Koerner thus supports Bernice’s and Patricia’s premise (which the probate court adopted) that paragraph Ninth of the will effected a “transfer” to them of the amount of the federal estate tax which materialized at $70,982. The probate court also adopted their successive premise by determining (1) that the “transfer” gave them a disclaimable “interest” within the meaning of the disclaimer provisions of the Probate Code and (2) that they had effectively renounced the “interest” by filing their “partial renunciation” pursuant to those provisions. Koerner does not support either determination because it did not involve the disclaimer provisions, and it applies only to the extent of making Bernice and *1012Patricia liable for taxes on the $70,982 pursuant to the Inheritance Tax Law. (Estate of Koerner, supra, 44 Cal.App.3d 447 at pp. 449-450.) Absent any authority for them in Koerner, we have tested both determinations against the language of the disclaimer provisions alone. We have concluded that both are erroneous, for separate reasons which require reversal of the order on alternative grounds. In the discussion which follows, we refer to the disclaimer provisions as quoted in footnote 6, ante.

The “Partial Renunciation” Was Invalid Because the “Interest” Was Not Disclaimable

Bernice and Patricia are “beneficiaries” within the literal meaning of section 190, subdivision (a), because each is “entitled, but for . . . [her] . . . disclaimer, to take an interest... (2) by devise [or] (3) by legacy or bequest . . . .” We may acknowledge that the $70,982 “transferred” to them for purposes of the Inheritance Tax Law (Estate of Koerner, supra, 44 Cal.App.3d 447 at p. 450) may fall within the literal terms of the omnibus definition of an “interest” which appears in section 190, subdivision (b).
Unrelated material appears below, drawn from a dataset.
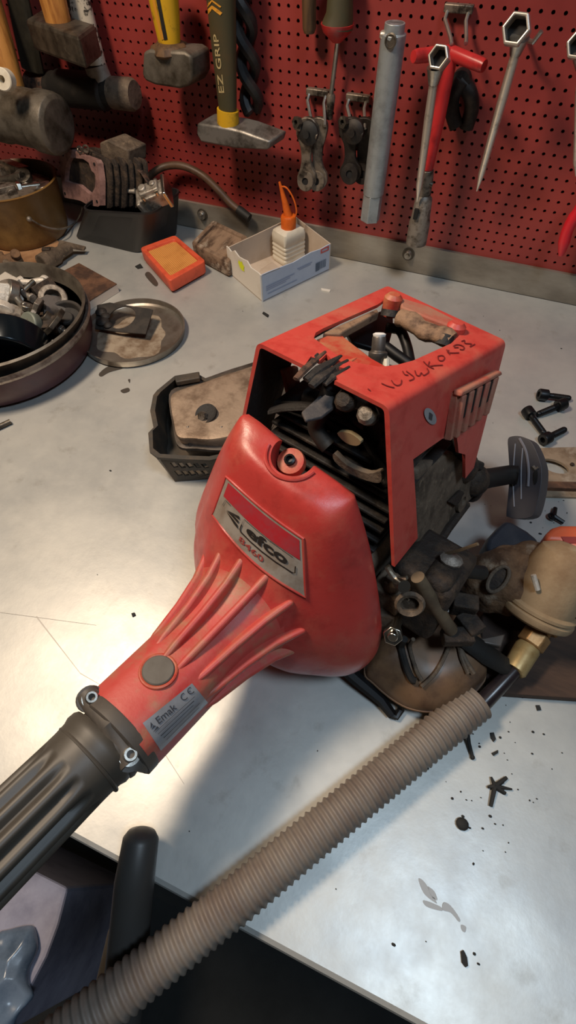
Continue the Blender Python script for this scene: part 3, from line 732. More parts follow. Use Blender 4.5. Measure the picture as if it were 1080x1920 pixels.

It also appears that their “partial renunciation” complied with the formal requirements bf a “disclaimer.” (See § 190.1 and fn. 2, ante.)

To be the subject of a valid “disclaimer,” however, an “interest” must be one “which would otherwise be succeeded to” by the person disclaiming it. (§ 190, subd. (c).) It must also be one which will effectively “descend” to another “as if the beneficiaiy disclaiming had predeceased the person creating the interest.” (§ 190.6.)

The $70,982 constructively “transferred” to Bernice and Patricia could not “otherwise be succeeded to” by either of them, nor could it “descend ... as if” they had predeceased the testatrix, because it was to be spent from the residue in payment of the federal estate tax.7 Once spent, the “ephemeral” existence it had for inheritance tax purposes (Estate of Koerner, supra, 44 Cal.App.3d 447 at p. 450) would be dissipated by the ineluctable fact that it had no real existence which would permit it to be disclaimed or to “descend.” It could not acquire a resurrected existence *1013by operation of, the retroactive provisions of section 190.6 because its expenditure would leave nothing which might be retroactively treated. The “partial renunciation” of it was therefore invalid because it was not a disclaimable “interest” by our interpretation of section 190, subdivision (c), and section 190.6.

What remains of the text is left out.